Außenminister Wadephul deutet nochmals höhere Verteidigungsausgaben an. Profitieren würden vor allem Rüstungsfirmen, auch in Baden-Württemberg. Was erhoffen sie sich von den Plänen?
Heckler & Koch stellt Gewehre und Pistolen her. Das Geschäft läuft gut, die Firma investiert.
Von Tristan Oetker-Kast
Der deutsche Außenminister Johann Wadephul hat beim Nato-Außenministertreffen in Antalya erklärt, Deutschland werde wie von US-Präsident Donald Trump gefordert fünf Prozent seines Bruttoinlandsprodukts für Rüstung ausgeben. Das entspräche mehr als 200 Milliarden Euro und wäre zweieinhalbmal so viel wie 2024 (82 Milliarden Euro), zudem der höchste Wert seit dem Höhepunkt des Kalten Kriegs. Trotzdem knallen bei der baden-württembergischen Rüstungsindustrie noch nicht sofort die Sektkorken.
Thales: „Das wäre fahrlässig“
Das Geschäft an politischen Willensbekundungen auszurichten, „wäre fahrlässig“, sagt ein Sprecher von Thales in Ditzingen. Planen könne man nur mit einem verabschiedeten Bundeshaushalt. So oder so sind die Umsätze von Thales seit 2020 exorbitant gestiegen.

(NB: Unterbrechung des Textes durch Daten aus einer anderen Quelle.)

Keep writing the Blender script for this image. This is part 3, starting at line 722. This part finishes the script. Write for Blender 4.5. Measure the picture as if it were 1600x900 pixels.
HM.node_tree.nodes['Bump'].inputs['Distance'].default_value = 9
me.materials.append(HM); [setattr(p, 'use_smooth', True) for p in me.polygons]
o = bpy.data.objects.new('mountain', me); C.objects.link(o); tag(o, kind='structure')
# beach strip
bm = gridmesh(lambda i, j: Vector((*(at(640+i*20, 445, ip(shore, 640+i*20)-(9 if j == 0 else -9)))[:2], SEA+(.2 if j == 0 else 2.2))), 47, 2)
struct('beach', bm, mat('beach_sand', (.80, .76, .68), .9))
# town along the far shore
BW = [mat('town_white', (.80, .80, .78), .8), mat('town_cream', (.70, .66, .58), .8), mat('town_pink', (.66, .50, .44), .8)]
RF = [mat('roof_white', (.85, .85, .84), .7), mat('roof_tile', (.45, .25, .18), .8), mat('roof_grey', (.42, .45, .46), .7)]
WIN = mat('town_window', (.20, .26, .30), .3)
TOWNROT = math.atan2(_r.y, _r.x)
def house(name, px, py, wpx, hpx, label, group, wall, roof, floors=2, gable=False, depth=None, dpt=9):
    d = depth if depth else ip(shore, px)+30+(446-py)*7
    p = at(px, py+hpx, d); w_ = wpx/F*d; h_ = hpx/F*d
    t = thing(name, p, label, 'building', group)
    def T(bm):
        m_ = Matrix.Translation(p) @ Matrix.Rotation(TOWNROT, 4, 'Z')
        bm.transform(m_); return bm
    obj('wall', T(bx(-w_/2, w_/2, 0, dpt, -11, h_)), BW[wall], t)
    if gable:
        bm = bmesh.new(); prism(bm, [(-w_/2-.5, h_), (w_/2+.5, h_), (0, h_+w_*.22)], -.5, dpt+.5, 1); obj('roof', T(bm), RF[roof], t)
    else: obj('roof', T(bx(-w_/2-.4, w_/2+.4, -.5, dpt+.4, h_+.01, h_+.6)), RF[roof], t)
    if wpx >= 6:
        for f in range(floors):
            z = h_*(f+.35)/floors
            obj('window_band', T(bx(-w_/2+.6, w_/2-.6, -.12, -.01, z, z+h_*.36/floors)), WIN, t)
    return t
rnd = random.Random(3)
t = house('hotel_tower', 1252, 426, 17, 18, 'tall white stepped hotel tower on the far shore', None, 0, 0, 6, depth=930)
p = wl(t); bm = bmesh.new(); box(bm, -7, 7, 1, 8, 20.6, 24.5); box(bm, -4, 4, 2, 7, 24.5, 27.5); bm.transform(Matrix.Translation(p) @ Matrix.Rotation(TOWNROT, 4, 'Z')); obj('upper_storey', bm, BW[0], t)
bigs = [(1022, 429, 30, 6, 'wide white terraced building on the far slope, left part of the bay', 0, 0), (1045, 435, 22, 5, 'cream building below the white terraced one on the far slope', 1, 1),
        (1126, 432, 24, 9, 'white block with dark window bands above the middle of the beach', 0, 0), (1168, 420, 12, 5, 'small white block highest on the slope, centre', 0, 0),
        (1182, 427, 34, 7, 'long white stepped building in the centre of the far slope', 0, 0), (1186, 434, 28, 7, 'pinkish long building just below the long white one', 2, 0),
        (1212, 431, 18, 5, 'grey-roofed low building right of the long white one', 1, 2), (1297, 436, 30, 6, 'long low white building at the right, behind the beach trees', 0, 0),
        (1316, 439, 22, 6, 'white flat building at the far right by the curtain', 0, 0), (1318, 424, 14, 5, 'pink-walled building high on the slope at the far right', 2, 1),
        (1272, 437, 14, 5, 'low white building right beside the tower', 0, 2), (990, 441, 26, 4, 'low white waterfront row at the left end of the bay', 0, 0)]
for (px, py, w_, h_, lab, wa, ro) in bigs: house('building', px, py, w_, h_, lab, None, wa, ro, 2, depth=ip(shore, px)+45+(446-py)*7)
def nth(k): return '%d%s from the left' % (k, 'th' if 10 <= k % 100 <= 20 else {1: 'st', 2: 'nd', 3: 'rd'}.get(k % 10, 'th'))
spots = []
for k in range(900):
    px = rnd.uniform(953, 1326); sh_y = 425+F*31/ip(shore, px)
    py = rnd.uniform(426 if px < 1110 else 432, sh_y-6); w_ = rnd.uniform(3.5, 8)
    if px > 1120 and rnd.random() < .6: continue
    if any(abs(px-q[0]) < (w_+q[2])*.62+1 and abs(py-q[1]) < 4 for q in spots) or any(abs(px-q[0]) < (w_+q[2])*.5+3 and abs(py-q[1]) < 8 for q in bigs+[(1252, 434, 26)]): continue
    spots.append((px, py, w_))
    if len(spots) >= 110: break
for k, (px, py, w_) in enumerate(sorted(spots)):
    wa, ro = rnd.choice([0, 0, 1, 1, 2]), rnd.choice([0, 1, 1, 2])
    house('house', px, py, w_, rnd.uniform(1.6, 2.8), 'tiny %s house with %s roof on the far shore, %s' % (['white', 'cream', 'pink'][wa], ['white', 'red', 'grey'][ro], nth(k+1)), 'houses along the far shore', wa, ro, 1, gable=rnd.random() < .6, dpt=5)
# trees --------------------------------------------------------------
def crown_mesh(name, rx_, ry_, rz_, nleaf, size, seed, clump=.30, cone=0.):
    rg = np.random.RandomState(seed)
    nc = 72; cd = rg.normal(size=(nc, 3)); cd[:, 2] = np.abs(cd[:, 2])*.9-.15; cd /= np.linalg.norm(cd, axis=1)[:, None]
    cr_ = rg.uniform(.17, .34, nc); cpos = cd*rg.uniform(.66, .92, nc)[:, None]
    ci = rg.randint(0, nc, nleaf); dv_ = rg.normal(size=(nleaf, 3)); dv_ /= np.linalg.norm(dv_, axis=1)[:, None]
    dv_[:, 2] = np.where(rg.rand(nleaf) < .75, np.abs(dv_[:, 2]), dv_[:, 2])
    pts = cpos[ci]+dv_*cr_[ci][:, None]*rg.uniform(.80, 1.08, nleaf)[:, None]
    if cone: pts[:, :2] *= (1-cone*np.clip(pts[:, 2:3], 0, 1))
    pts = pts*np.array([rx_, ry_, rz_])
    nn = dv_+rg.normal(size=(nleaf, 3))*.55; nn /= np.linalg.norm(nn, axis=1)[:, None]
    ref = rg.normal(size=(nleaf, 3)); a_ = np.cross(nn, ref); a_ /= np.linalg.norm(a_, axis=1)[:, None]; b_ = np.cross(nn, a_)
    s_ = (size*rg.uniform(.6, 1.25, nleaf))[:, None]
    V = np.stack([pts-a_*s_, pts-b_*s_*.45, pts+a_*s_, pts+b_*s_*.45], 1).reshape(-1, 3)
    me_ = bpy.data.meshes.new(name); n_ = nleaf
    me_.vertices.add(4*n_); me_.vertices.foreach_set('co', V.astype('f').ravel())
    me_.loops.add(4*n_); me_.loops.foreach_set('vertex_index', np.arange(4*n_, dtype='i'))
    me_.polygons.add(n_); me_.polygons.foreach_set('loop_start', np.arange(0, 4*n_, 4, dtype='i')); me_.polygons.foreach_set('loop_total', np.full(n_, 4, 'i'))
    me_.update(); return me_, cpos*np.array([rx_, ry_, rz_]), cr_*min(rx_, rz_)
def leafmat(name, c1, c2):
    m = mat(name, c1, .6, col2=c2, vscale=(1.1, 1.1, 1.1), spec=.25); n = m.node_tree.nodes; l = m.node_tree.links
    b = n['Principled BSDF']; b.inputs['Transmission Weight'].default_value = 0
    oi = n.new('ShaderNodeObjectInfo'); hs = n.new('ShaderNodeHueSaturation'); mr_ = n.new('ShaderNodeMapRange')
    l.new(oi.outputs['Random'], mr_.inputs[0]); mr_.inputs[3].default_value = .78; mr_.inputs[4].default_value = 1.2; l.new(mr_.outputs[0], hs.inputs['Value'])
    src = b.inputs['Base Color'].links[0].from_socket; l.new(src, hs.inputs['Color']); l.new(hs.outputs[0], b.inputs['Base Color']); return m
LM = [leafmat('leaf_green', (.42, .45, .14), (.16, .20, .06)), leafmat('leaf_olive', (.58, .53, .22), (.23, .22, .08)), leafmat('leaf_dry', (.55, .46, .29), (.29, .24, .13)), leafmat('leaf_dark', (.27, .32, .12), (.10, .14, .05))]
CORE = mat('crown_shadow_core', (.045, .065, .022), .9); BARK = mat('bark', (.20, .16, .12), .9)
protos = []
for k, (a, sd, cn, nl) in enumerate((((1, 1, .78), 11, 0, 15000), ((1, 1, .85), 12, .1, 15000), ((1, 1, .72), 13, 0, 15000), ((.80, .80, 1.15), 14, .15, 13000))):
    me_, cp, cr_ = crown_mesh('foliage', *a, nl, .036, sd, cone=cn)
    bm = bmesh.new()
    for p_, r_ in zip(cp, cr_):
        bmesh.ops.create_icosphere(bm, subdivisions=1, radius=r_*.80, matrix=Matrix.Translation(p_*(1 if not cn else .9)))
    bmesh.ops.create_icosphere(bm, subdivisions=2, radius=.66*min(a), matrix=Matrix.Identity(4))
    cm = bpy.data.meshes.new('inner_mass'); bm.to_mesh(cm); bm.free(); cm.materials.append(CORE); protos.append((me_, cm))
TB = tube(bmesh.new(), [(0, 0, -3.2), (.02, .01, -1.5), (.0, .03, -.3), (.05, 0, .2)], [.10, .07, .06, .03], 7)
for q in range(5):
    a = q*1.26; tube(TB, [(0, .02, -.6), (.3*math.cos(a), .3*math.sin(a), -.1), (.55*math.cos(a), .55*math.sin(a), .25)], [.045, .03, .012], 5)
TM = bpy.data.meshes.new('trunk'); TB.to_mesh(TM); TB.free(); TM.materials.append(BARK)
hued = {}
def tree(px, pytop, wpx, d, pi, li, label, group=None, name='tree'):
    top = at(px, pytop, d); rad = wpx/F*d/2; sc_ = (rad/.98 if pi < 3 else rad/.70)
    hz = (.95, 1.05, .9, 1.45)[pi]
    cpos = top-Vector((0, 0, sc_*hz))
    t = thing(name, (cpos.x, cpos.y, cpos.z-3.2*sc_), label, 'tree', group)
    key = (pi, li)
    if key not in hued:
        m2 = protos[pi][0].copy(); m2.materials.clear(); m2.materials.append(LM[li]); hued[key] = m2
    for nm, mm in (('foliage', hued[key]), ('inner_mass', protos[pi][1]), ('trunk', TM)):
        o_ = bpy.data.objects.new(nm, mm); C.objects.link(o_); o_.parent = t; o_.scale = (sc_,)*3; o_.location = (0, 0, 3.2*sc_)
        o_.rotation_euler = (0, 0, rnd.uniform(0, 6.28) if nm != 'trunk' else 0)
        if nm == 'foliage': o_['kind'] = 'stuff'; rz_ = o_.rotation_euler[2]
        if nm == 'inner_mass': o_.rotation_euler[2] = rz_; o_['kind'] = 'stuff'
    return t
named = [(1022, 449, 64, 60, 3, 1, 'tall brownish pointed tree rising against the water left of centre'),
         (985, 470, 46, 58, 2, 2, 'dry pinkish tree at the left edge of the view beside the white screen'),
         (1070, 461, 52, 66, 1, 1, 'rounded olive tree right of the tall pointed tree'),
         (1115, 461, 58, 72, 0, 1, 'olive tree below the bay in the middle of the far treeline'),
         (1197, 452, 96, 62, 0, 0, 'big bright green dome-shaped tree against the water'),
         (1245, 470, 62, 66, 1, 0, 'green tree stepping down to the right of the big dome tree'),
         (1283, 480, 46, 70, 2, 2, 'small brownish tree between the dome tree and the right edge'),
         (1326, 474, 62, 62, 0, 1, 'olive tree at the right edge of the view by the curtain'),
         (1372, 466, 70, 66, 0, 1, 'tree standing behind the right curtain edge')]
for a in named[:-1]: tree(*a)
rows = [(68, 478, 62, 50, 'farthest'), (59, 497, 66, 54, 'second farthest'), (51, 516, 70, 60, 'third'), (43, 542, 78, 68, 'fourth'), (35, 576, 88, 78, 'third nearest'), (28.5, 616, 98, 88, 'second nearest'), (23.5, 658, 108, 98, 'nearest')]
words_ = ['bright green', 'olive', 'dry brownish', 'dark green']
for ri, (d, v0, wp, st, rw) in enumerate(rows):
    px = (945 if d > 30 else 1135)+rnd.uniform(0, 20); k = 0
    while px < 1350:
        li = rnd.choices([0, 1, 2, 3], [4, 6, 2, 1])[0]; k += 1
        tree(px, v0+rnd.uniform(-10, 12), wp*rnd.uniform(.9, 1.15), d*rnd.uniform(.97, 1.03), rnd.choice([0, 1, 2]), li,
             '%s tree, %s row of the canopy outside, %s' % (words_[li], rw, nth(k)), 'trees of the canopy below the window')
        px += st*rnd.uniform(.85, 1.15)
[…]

Seit der „Zeitenwende“-Rede des damaligen Bundeskanzlers Olaf Scholz nach dem Angriff Russlands auf die Ukraine habe sich das Beschaffungstempo stark verbessert, lobt der Thales-Sprecher. Seit Ende 2024 sei das komplette damals angekündigte Sondervermögen in Verträgen gebunden.
Gewehrfirma investiert
Ein Sprecher des Oberndorfer Gewehr- und Pistolenherstellers Heckler & Koch lobt Strukturreformen im Beschaffungswesen. Man erhoffe sich „mehr Planungssicherheit“. Bereits jetzt investiert die Firma kräftig: Insgesamt flossen in den vergangenen fünf Jahren 100 Millionen Euro in den Standort Oberndorf. Vor zwei Wochen fand die Grundsteinlegung für ein 21 Millionen Euro teures Schieß- und Montagezentrum statt – das größte Einzelprojekt im Rahmen des Programms.
Rheinmetall gilt als einer der stärksten Profiteure der aktuellen Entwicklung. Der Konzern will laut einem Sprecher allein dieses Jahr 4000 neue Stellen schaffen. Bis 2028 soll die Zahl der Beschäftigten weltweit von aktuell 31 000 auf 40 000 steigen. Seit dem Überfall der Ukraine durch Russland habe der Konzern „rund 8 Milliarden Euro in die Erweiterung seiner Kapazitäten investiert“. Weltweit entstünden aktuell zehn neue Rheinmetall-Werke, drei davon in Deutschland – dort sollen Artilleriemunition, Raketenmotoren und Rumpfmittelteilen für den F-35-Kampjet entstehen.
Die Firma Hensoldt, die Sensorik- und Radarsysteme herstellt, gibt sich dagegen zugeknöpft: „Zum Spekulieren neigen wir nicht“, sagt ein Sprecher. Die bayerische Firma hat Niederlassungen in Ulm, Pforzheim, Oberkochen und Immenstaad.
Umsätze dürften weiter steigen
Zahlreiche Rüstungsfirmen gehen ebenso wie Investoren von weiter steigenden Umsätzen aus, weil der Bedarf nach Rüstungsgütern ebenso steigt wie die Verteidigungsbudgets. Wie schnell das Geld bei der Industrie ankommt, ist aber offen: Beispielsweise entschied das Verteidigungsministerium 2017, das Sturmgewehr G 36 zu ersetzen. Der Vertragsabschluss mit Heckler & Koch erfolgte erst im Januar 2023. Viele der Waffensysteme, die mit dem Sondervermögen bezahlt werden, sind technisch weitaus komplexer.
Im Rüstungsbereich ändert sich derzeit freilich so einiges. Die Verträge für die 100 Milliarden aus dem Sondervermögen wurden deutlich schneller abgeschlossen als in der Zeit vor dem Ukrainekrieg und den Reformen beim Beschaffungswesen. Über Fachkräftemangel kann sich die Branche offenbar auch nicht beklagen. Nach Angaben von Thales bewerben sich jeden Monat rund 3 000 Menschen auf einen Job im Unternehmen. Das sei gut ein Drittel mehr als in den Jahren vor dem russischen Angriffskrieg auf die Ukraine.